> **Problem statement**
Count how many lines hold the word "parts" and give that number as the whole answer.

--- begin Data excerpt ---

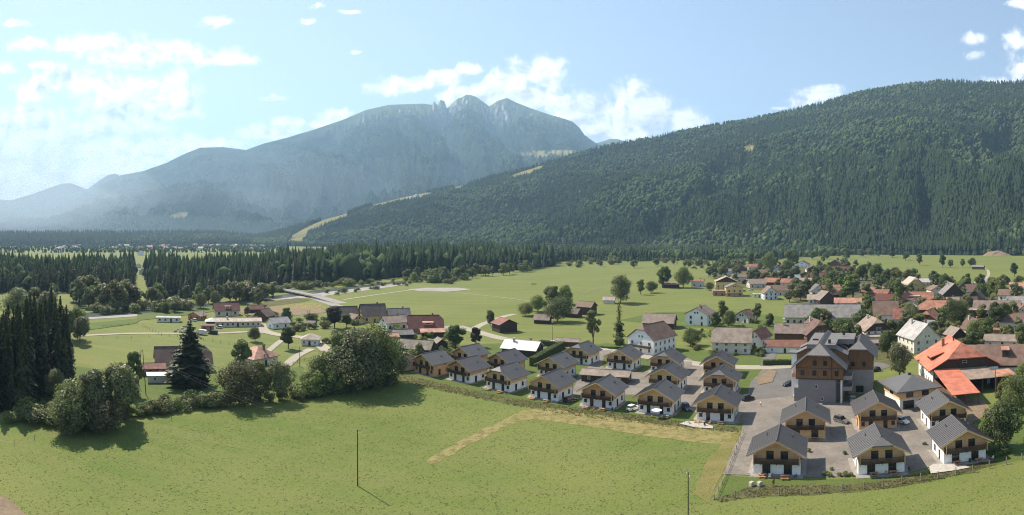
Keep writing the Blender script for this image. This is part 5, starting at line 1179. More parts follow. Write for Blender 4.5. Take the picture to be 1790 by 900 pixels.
H('red-roofed white house with a clipped dark gable by the street',1618,570,11,12,4.2,36,'y',-18,'red','blue',gable='wood',hf=0.4,chim=1,cols=3)
H('big plain brown-roofed house left of the slim grey-green tree',1549,563,14,13,4.6,46,'x',4,'brown','pale',chim=1,rows=1,cols=3)
H('red-brown house with white walls behind the grey-green tree',1577,570,9,12,4.2,38,'x',0,'red','blue',chim=0,rows=1,cols=2)
H('brown gabled house among trees at right of the street',1709,590,9.5,11,4.2,44,'y',24,'brown','cream',chim=2,cols=2)
H('little dark gabled shed above the orange barn',1677,594,7.5,8,2.4,40,'y',30,'greybrown','dark',chim=1,win=False,name='shed',cat='shed')
H('long low building with a plain grey-brown roof at the right',1752,606,16,8,2.8,26,'x',-6,'greybrown','pale',chim=0,cols=3)
H('tiny red garden hut in the shade at the right',1743,583,4,3.5,2.0,18,'x',0,'red','orange',chim=0,win=False,name='garden_hut',cat='hut')
# upper village
H('tall yellow house with a dark gable and a broad brown roof',1270,509,19,15,8.6,24,'y',4,'tan','yellow',gable='dark',chim=2,rows=2,cols=4,scols=3)
H('yellow apartment block with a terracotta base and grey gable roof',1284,518,13.5,11,7.4,22,'y',8,'grey','yellow',base='terra',chim=0,rows=2,cols=3,scols=2)
H('low flat terracotta wing of the yellow apartment block',1257,517,10,7,4.2,5,'x',4,'tan','terra',chim=0,rows=1,cols=2,name='wing',cat='annex')
H('white gabled house with a brown roof at the edge of the pasture',1348,524,10.5,13,5.4,40,'y',12,'brown','blue',chim=1,rows=2,cols=3)
H('low white flat building left of the white gabled house',1327,520,9,6,2.8,4,'x',0,'lightgrey','white',chim=0,cols=3)
H('brown-roofed house behind the white gabled house',1364,516,16,11,4.2,34,'x',6,'brown','pale',chim=1)
H('red-roofed house with a dark gable left of the dark round tree',1347,499,15,10,3.6,36,'x',-22,'red','dark',chim=0,cols=3)
H('broad barn with a red roof and brown gable in the upper village',1407,511,19,17,4.0,30,'y',22,'red','maroon',chim=0,win=False,name='barn',cat='barn')
H('small hut with a white roof right of the yellow house',1304,497,9,8,3,26,'y',-30,'pale','dark',chim=0,win=False,name='hut',cat='hut')
H('broad dark-roofed house behind the yellow house',1312,489,20,13,5,24,'y',-20,'darkbrown','wood',chim=0,cols=3)
H('brown-roofed house left of the broad dark-roofed house',1292,492,16,12,5,26,'x',6,'brown','cream',chim=2)
H('grey-roofed house at the upper left of the village',1268,480,22,12,4.5,24,'x',-6,'grey','blue',chim=0,cols=3)
H('salmon-roofed house at the top of the village',1357,468,22,14,5,22,'x',4,'salmon','pale',chim=0,cols=3)
H('white house with a dark gable below the salmon roof',1361,478,18,13,4.2,28,'y',-20,'darkbrown','blue',chim=0,cols=3)
H('brown-gabled house at the far top of the village',1402,467,19,13,5,27,'y',-12,'maroon','white',chim=1,cols=3)
H('white house with a brown gable in the upper village',1421,477,16,13,5.2,28,'y',10,'brown','white',gable='wood',chim=1,cols=3)
H('orange house with a red hipped roof in the upper village',1449,485,18,12,7,24,'x',-4,'red','yellow',hf=1,hb=1,chim=1,rows=2,cols=4)
H('brown house standing above the orange house',1459,466,16,13,6,30,'y',-14,'brown','wood',chim=1,cols=3)
H('long red-brown roofed house in the upper village',1474,479,24,15,4.2,34,'x',2,'maroon','terra',chim=0,cols=4)
H('grey-roofed white house in front of the long red-brown roof',1470,487,17,12,3.6,34,'x',18,'grey','white',chim=0,cols=3)
H('blue-grey roofed hall behind the red barn',1388,492,13,10,4,30,'x',4,'blue','dark',chim=0,win=False,name='hall',cat='barn')
H('tan-roofed shed beside the blue-grey hall',1408,496,12,9,3.5,26,'x',-6,'tan','wood',chim=0,win=False,name='shed',cat='shed')
H('house with a sloping brown gable among the upper trees',1408,486,15,12,4,22,'y',-30,'brown','wood',chim=0,cols=2)
H('pink-walled house right of the huge village tree',1556,508,15,12,5.5,28,'y',-22,'grey','pink',chim=1,rows=2,cols=3)
H('white gabled house beside the pink-walled house',1574,505,15,12,4.5,30,'y',-28,'darkbrown','white',chim=0,cols=3)
H('dark gabled hut behind the pink-walled house',1546,490,13,11,4,34,'y',-16,'darkbrown','dark',chim=0,win=False,name='hut',cat='hut')
H('tan many-sided house with a pale hipped roof before the far field',1601,508,19,14,4.5,38,'y',26,'pale','yellow',hf=0.25,chim=1,cols=4)
H('grey-roofed house right of the tan hipped house',1622,499,16,11,3.5,28,'x',0,'lightgrey','cream',chim=0)
H('large dark house with a steep grey gable roof',1668,525,17,16,5,42,'y',14,'grey','dark',chim=2,cols=3)
H('house with a plain brown roof right of the steep grey gable',1697,518,17,12,4.2,40,'x',6,'brown','pale',chim=0)
H('low blue-grey roofed house at the edge of the far field',1722,500,18,12,3.4,26,'x',8,'blue','blue',chim=0)
H('dark wooden gable with a white chimney by the long grey roof',1704,530,12,10,4,42,'y',-10,'darkbrown','dark',chim=1,cols=2)
H('long house with a broad weathered grey roof at the right',1742,556,28,14,5,34,'x',-4,'greybrown','pale',chim=1,cols=5)
H('low tan lean-to barn left of the broad weathered grey roof',1712,556,13,8,5,10,'x',6,'tan','wood',chim=0,win=False,name='barn',cat='barn')
H('grey-roofed house with dormers at the right edge',1782,550,16,14,6,34,'x',-4,'grey','pale',chim=1,rows=2,cols=4)
H('pink-roofed house at the right edge of the village',1783,512,18,12,4,36,'x',0,'salmon','pale',chim=0)
H('red roof corner of a house at the right edge',1790,556,10,9,4,38,'y',10,'red','pale',chim=0,cols=2)
H('long house with a red roof and a grey dormer',1601,534,24,13,4.6,32,'x',-4,'red','wood',chim=0,dormer=(7,'lightgrey',-1),cols=4)
H('house with a broad red hipped roof by the street',1632,555,18,14,5,33,'x',-6,'red','wood',hb=0.6,chim=1,cols=3)
H('dark gabled house with a pale red roof above the long grey roof',1448,533,13,12,4,40,'y',24,'greybrown','dark',chim=1,cols=2)
H('salmon-roofed house left of the huge village tree',1459,524,14,14,4.5,42,'x',24,'salmon','dark',chim=1)
H('long low house with a salmon roof behind the long grey roof',1482,537,18,9,3.4,30,'x',0,'salmon','pale',chim=0,cols=4)
H('long pale-roofed house left of the dark gable',1430,531,15,9,3.4,32,'x',0,'tan','pale',chim=0,cols=3)
H('red-brown roofed cottage right of the huge village tree',1521,517,13,10,3.8,32,'x',0,'red','orange',chim=1,cols=2)
H('house with a maroon roof in the village centre',1547,535,12,10,4.4,36,'x',0,'maroon','pale',chim=1)
H('small field barn with a grey roof by the far path',1709,471,17,10,4,22,'x',-12,'grey','wood',chim=0,win=False,name='barn',cat='barn')

for i, (lb, xc, yb, rf, wl, rg, ph) in enumerate([
 ('white house with a brown roof half hidden by trees above the broad dark roof', 1330, 483, 'brown', 'white', 'x', 10), ('cream house with a red roof left of the red barn', 1378, 503, 'red', 'cream', 'x', -12),
 ('small house with a dark roof between the salmon roof and the brown gable', 1383, 472, 'darkbrown', 'pale', 'y', 14), ('cream house with a tan roof below the broad dark roof', 1325, 503, 'tan', 'cream', 'x', 18),
 ('white house with a maroon roof right of the orange house', 1487, 491, 'maroon', 'white', 'y', -20), ('house with a greybrown roof under the huge village tree', 1505, 512, 'greybrown', 'cream', 'x', 6),
 ('brown chalet house above the yellow block', 1296, 474, 'brown', 'wood', 'y', -10), ('pale house with a red roof at the top left of the village', 1318, 472, 'red', 'pale', 'x', 4),
 ('grey-roofed house between red barn and pale long roof', 1432, 516, 'grey', 'pale', 'y', 16), ('red-roofed house behind the maroon centre roof', 1535, 525, 'red', 'cream', 'x', -8),
 ('brown-roofed house right of the tan hipped house', 1640, 517, 'brown', 'cream', 'y', 20), ('white house with a dark roof right of the steep grey gable', 1688, 540, 'darkbrown', 'white', 'x', 8),
 ('house with a brown roof in the gardens behind the long grey roof', 1760, 525, 'brown', 'pale', 'x', -6), ('cream house with a greybrown roof left of the red hipped roof', 1592, 549, 'greybrown', 'cream', 'y', -22),
 ('pale house with a tan roof right of the red hipped roof', 1663, 541, 'tan', 'pale', 'x', 12), ('brown-roofed house below the long weathered roof', 1775, 576, 'brown', 'cream', 'x', -8),
 ('white house with a brown roof beside the blue-grey hall', 1366, 488, 'brown', 'white', 'y', 18), ('house with a maroon roof among trees left of the orange house', 1428, 489, 'maroon', 'cream', 'x', -4)]):
    H(lb, xc, yb, (13, 15, 12, 16)[i % 4], (11, 12, 10)[i % 3], (4.2, 5.0, 3.8)[i % 3], (34, 28, 38)[i % 3], rg, ph, rf, wl, chim=1, cols=3)

# distant town behind the forest: each house a thing, too small for parts
tiny = []
for wl, rf in (('cream', 'salmon'), ('pale', 'lightgrey'), ('cream', 'red'), ('white', 'greybrown')):
    mb = MB(); wall_prism(mb, 6, -8, 8, -0.2, 6, 32, 0, 0); rb, *_ = roof_geo(12, 16, 6.1, 32, 0.8, 0.8, 0.8, 0, 0, 0.3, mb=None)
    n0 = len(mb.v); mb.v += rb.v; mb.f += [tuple(i + n0 for i in f) for f in rb.f]; mb.m += [1] * len(rb.f); tiny.append(mb.mesh('town_house', [WL[wl], RF[rf]]))
for i in range(120):
    bx = rng.uniform(85, 460) if i < 80 else rng.uniform(360, 445); by = rng.uniform(428.5, 437) if i < 80 else rng.uniform(426, 431)
    o = obj('town_house', tiny[i % 4], None, G(bx, by), rng.uniform(0, 3.1)); s = rng.uniform(0.6, 1.3); o.scale = (s, s, s * 0.9)
    tag(o, 'tiny pale house of the distant hazy town beyond the forest', 'house', 'houses of the distant town')
for (bx, by, s) in [(242, 468, 0.7), (250, 479, 0.8), (246, 446, 1.2)]:
    o = obj('house', tiny[3], None, G(bx, by), 0.6); o.scale = (s, s, s); tag(o, 'small white-roofed house in the gap through the forest belt', 'house', 'houses in the forest gap')
for (bx, by, s) in [(719, 347, 1), (728, 345, 1.3), (712, 349, 1)]:      # farm on the hillside clearing
    tq = np.linspace(0, 1, 400); zz, r_, th_ = RB.z(np.full(400, bx), tq); yy = to_px(r_, zz); q = int(np.argmin(np.abs(yy - by)))
    o = obj('farmhouse', tiny[1], None, (r_[q] * math.sin(th_[q]), r_[q] * math.cos(th_[q]), zz[q]), 0.5); o.scale = (s * 1.3,) * 3; tag(o, 'tiny pale farmhouse on the hillside clearing', 'house', 'farmhouses on the hillside clearing')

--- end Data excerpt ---

> **Complete output**
2